## Raw data
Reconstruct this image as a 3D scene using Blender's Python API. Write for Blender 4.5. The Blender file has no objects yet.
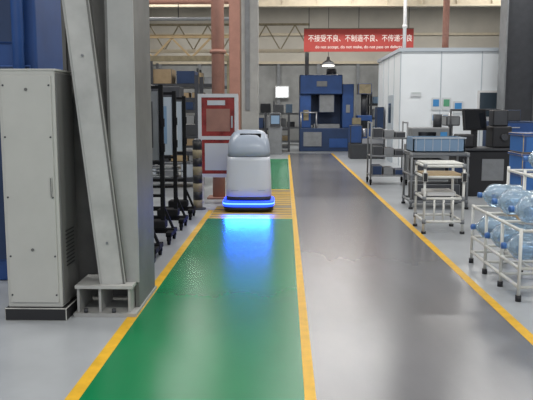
import bpy, bmesh, math, random
from mathutils import Vector, Matrix
random.seed(4)
S=bpy.context.scene
S.view_settings.view_transform='Standard'
COL=S.collection

# ---------------------------------------------------------------- materials
def mat(name,c,rough=.5,metal=0,noise=0,nscale=6,emit=None,es=0,trans=0,alpha=1,bump=0,spec=.5,c2=None,stretch=None):
    m=bpy.data.materials.new(name); m.use_nodes=True
    nt=m.node_tree; b=nt.nodes['Principled BSDF']
    b.inputs['Base Color'].default_value=(*c,1)
    b.inputs['Roughness'].default_value=rough
    b.inputs['Metallic'].default_value=metal
    b.inputs['Specular IOR Level'].default_value=spec
    b.inputs['Transmission Weight'].default_value=trans
    b.inputs['Alpha'].default_value=alpha
    if emit:
        b.inputs['Emission Color'].default_value=(*emit,1)
        b.inputs['Emission Strength'].default_value=es
    if noise or bump:
        tc=nt.nodes.new('ShaderNodeTexCoord'); mp=nt.nodes.new('ShaderNodeMapping')
        if stretch: mp.inputs['Scale'].default_value=stretch
        n=nt.nodes.new('ShaderNodeTexNoise'); n.inputs['Scale'].default_value=nscale
        n.inputs['Detail'].default_value=8; n.inputs['Roughness'].default_value=.6
        nt.links.new(tc.outputs['Object'],mp.inputs[0]); nt.links.new(mp.outputs[0],n.inputs['Vector'])
        r=nt.nodes.new('ShaderNodeValToRGB')
        lo=c2 if c2 else tuple(x*(1-noise) for x in c)
        hi=tuple(min(1,x*(1+noise*.6)) for x in c)
        r.color_ramp.elements[0].position=.3; r.color_ramp.elements[1].position=.7
        r.color_ramp.elements[0].color=(*lo,1); r.color_ramp.elements[1].color=(*hi,1)
        nt.links.new(n.outputs['Fac'],r.inputs[0])
        if noise: nt.links.new(r.outputs[0],b.inputs['Base Color'])
        if bump:
            bp=nt.nodes.new('ShaderNodeBump'); bp.inputs['Strength'].default_value=bump; bp.inputs['Distance'].default_value=.02
            nt.links.new(n.outputs['Fac'],bp.inputs['Height']); nt.links.new(bp.outputs[0],b.inputs['Normal'])
    return m
M={}
M['floor']=mat('floor_concrete',(.35,.37,.39),.28,noise=.14,nscale=1.3,spec=.5)
M['aisle']=mat('aisle_paint',(.14,.139,.15),.22,noise=.12,nscale=1.1,stretch=(1.6,.5,1),spec=.5)
M['green']=mat('green_floor_paint',(.001,.18,.06),.27,noise=.08,nscale=1.5,stretch=(1.5,.6,1),spec=.3)
M['yellow']=mat('yellow_floor_paint',(.68,.39,.02),.45,noise=.2,nscale=7,spec=.3)
M['hatch']=mat('hatch_floor_paint',(.54,.33,.03),.4,noise=.2,nscale=5,spec=.3)
M['hatchbase']=mat('hatch_base_paint',(.19,.15,.08),.35,noise=.2,nscale=3,spec=.3)
M['beige']=mat('wall_beige',(.50,.47,.41),.8,noise=.12,nscale=.8)
M['lowwall']=mat('wall_lower',(.27,.275,.27),.8,noise=.3,nscale=.8)
M['cream']=mat('crane_cream',(.55,.48,.36),.5,noise=.1)
M['ceil']=mat('ceiling_sheet',(.3,.3,.28),.8)
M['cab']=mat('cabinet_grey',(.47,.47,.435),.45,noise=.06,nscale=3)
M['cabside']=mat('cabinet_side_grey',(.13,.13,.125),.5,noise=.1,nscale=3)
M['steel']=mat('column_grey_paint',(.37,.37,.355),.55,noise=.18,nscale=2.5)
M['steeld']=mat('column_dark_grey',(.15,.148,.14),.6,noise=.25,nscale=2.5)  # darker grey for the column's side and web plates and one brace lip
M['brace']=mat('brace_light_paint',(.46,.46,.44),.5,noise=.2,nscale=3)
M['black']=mat('black_plastic',(.012,.012,.014),.5)
M['dark']=mat('dark_steel',(.04,.043,.05),.5,noise=.2)
M['rubber']=mat('rubber',(.01,.01,.01),.9,spec=.1)
M['matblack']=mat('matt_black_paint',(.012,.012,.013),.8,spec=.15)
M['blue']=mat('blue_machine_paint',(.015,.065,.23),.5,noise=.2,nscale=2)
M['navy']=mat('navy_machine_paint',(.012,.035,.10),.5,noise=.2,nscale=2)
M['bluebin']=mat('blue_bin_plastic',(.03,.13,.38),.4)
M['lblue']=mat('light_blue_plastic',(.2,.31,.45),.4)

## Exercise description
Except for the pictures, give all the material above again verbatim.

## Response
Reconstruct this image as a 3D scene using Blender's Python API. Write for Blender 4.5. The Blender file has no objects yet.
import bpy, bmesh, math, random
from mathutils import Vector, Matrix
random.seed(4)
S=bpy.context.scene
S.view_settings.view_transform='Standard'
COL=S.collection

# ---------------------------------------------------------------- materials
def mat(name,c,rough=.5,metal=0,noise=0,nscale=6,emit=None,es=0,trans=0,alpha=1,bump=0,spec=.5,c2=None,stretch=None):
    m=bpy.data.materials.new(name); m.use_nodes=True
    nt=m.node_tree; b=nt.nodes['Principled BSDF']
    b.inputs['Base Color'].default_value=(*c,1)
    b.inputs['Roughness'].default_value=rough
    b.inputs['Metallic'].default_value=metal
    b.inputs['Specular IOR Level'].default_value=spec
    b.inputs['Transmission Weight'].default_value=trans
    b.inputs['Alpha'].default_value=alpha
    if emit:
        b.inputs['Emission Color'].default_value=(*emit,1)
        b.inputs['Emission Strength'].default_value=es
    if noise or bump:
        tc=nt.nodes.new('ShaderNodeTexCoord'); mp=nt.nodes.new('ShaderNodeMapping')
        if stretch: mp.inputs['Scale'].default_value=stretch
        n=nt.nodes.new('ShaderNodeTexNoise'); n.inputs['Scale'].default_value=nscale
        n.inputs['Detail'].default_value=8; n.inputs['Roughness'].default_value=.6
        nt.links.new(tc.outputs['Object'],mp.inputs[0]); nt.links.new(mp.outputs[0],n.inputs['Vector'])
        r=nt.nodes.new('ShaderNodeValToRGB')
        lo=c2 if c2 else tuple(x*(1-noise) for x in c)
        hi=tuple(min(1,x*(1+noise*.6)) for x in c)
        r.color_ramp.elements[0].position=.3; r.color_ramp.elements[1].position=.7
        r.color_ramp.elements[0].color=(*lo,1); r.color_ramp.elements[1].color=(*hi,1)
        nt.links.new(n.outputs['Fac'],r.inputs[0])
        if noise: nt.links.new(r.outputs[0],b.inputs['Base Color'])
        if bump:
            bp=nt.nodes.new('ShaderNodeBump'); bp.inputs['Strength'].default_value=bump; bp.inputs['Distance'].default_value=.02
            nt.links.new(n.outputs['Fac'],bp.inputs['Height']); nt.links.new(bp.outputs[0],b.inputs['Normal'])
    return m
M={}
M['floor']=mat('floor_concrete',(.35,.37,.39),.28,noise=.14,nscale=1.3,spec=.5)
M['aisle']=mat('aisle_paint',(.14,.139,.15),.22,noise=.12,nscale=1.1,stretch=(1.6,.5,1),spec=.5)
M['green']=mat('green_floor_paint',(.001,.18,.06),.27,noise=.08,nscale=1.5,stretch=(1.5,.6,1),spec=.3)
M['yellow']=mat('yellow_floor_paint',(.68,.39,.02),.45,noise=.2,nscale=7,spec=.3)
M['hatch']=mat('hatch_floor_paint',(.54,.33,.03),.4,noise=.2,nscale=5,spec=.3)
M['hatchbase']=mat('hatch_base_paint',(.19,.15,.08),.35,noise=.2,nscale=3,spec=.3)
M['beige']=mat('wall_beige',(.50,.47,.41),.8,noise=.12,nscale=.8)
M['lowwall']=mat('wall_lower',(.27,.275,.27),.8,noise=.3,nscale=.8)
M['cream']=mat('crane_cream',(.55,.48,.36),.5,noise=.1)
M['ceil']=mat('ceiling_sheet',(.3,.3,.28),.8)
M['cab']=mat('cabinet_grey',(.47,.47,.435),.45,noise=.06,nscale=3)
M['cabside']=mat('cabinet_side_grey',(.13,.13,.125),.5,noise=.1,nscale=3)
M['steel']=mat('column_grey_paint',(.37,.37,.355),.55,noise=.18,nscale=2.5)
M['steeld']=mat('column_dark_grey',(.15,.148,.14),.6,noise=.25,nscale=2.5)  # darker grey for the column's side and web plates and one brace lip
M['brace']=mat('brace_light_paint',(.46,.46,.44),.5,noise=.2,nscale=3)
M['black']=mat('black_plastic',(.012,.012,.014),.5)
M['dark']=mat('dark_steel',(.04,.043,.05),.5,noise=.2)
M['rubber']=mat('rubber',(.01,.01,.01),.9,spec=.1)
M['matblack']=mat('matt_black_paint',(.012,.012,.013),.8,spec=.15)
M['blue']=mat('blue_machine_paint',(.015,.065,.23),.5,noise=.2,nscale=2)
M['navy']=mat('navy_machine_paint',(.012,.035,.10),.5,noise=.2,nscale=2)
M['bluebin']=mat('blue_bin_plastic',(.03,.13,.38),.4)
M['lblue']=mat('light_blue_plastic',(.2,.31,.45),.4)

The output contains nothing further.